Part VIII of the Gnostic Mass—Of the Mystic Marriage and Consummation of the Elements—could be viewed as the formation of the Sphinx out of the Priest and Priestess (or the elements attributed to them, if you prefer).
The Sphinx represents the elements balanced in the individual. It is a hieroglyph of the individual who has made themselves an image in matter of the divine. The divine is the Phallus, the Pyramid, or the Sun, who the balanced individual is now the “bride” of.
Crowley specifically refers the Lion and the Dragon to the Beast and the Man and the Bull to Babalon. I take this to mean that the Sphinx is the balanced woman (Libra) or the Master of the Temple. This is another reason for Crowley’s cryptic remark at the end of Liber XV that the officers of the Gnostic Mass are all “parts of the Priest.”
Alternatively, man and woman coming together, at least under certain circumstances, could be seen as creating a third, divine entity.
It also offers another way to think about the “sacrifice of life and joy”. What’s being sacrificed is the unbalanced aspects of the elements. They are being united into a coherent whole, directed by the Will of the magician, and offered up to the Bridegroom, the Sun, for erotic destruction.
Gnosticism is the view that the creator God is blind or evil, and that the world we inhabit is therefore a prison we must escape. It’s not just the material world which is bad.

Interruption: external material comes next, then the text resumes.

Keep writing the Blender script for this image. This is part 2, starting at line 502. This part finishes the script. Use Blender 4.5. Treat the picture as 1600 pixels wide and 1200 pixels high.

The angels or “archons” are jailers attempting to keep us there. The only way out is by making contact with the Supreme Being who is the source or parent of the Demiurge, and this happens through the process of gnosis or direct knowledge.
Aside from the rejection of traditional religion in favor of direct knowing, Crowley rejected all of that. The universe does not need to be escaped. It is not bad or evil or a prison. Some spirits are good and will help you if properly contacted and vetted.
There is a Demiurge in Thelema. It’s Tetragrammaton, the formula of the elements and the formula of the redemption of Malkuth. In other words it’s a personification both of manifest existence and the redemption of that existence. It is “blind” in the sense that the universe we inhabit obeys impersonal mathematical laws of cause and effect. And in a certain sense the human in its natural condition is also blind, pushed this way and that by forces beyond its control, deluded into thinking it’s making free choices when all the while it’s just a puppet of fate.
There is an alternative to this, but it does not require escaping this universe. Rather it requires us to identify with the universe, and in effect to take up the position of the Demiurge. This is exactly how Crowley conceives of the Sphinx or the pyramid (or pentagram), which are described by the formula of Tetragrammaton, which is also the formula of the Demiurge.
As recounted in Ithell Colquhoun’s biography of Mathers, Crowley learned from Mathers the secret that the God worshipped in Judaism and Christianity—Jehovah—was in fact Samael, the Blind God. Samael is androgynous when combined with his female counterpart, Lilith. Together they form CHIVA, Chioa. That’s more or less how Crowley came to understand the Sphinx, as the combination of Babalon and the Beast. They are joined—and the pyramid is completed—by means of the formula of the Rose Cross.
This is a step along the way to the redemption of—not escape from—the manifest universe, Malkuth. This redemption does not occur through self-sacrifice or suffering but rather through love under will or Thelemic magick. The apotheosis of this path is to witness ALL change—every event—as an expression of cosmic love, the product of the intercourse between Hadit and Nuit. This perfect love of Nuit is identical with pure will, unassuaged of purpose, delivered from the lust of result. Thus is suffering overcome, not by escaping existence, but by being able to experience it as pure joy.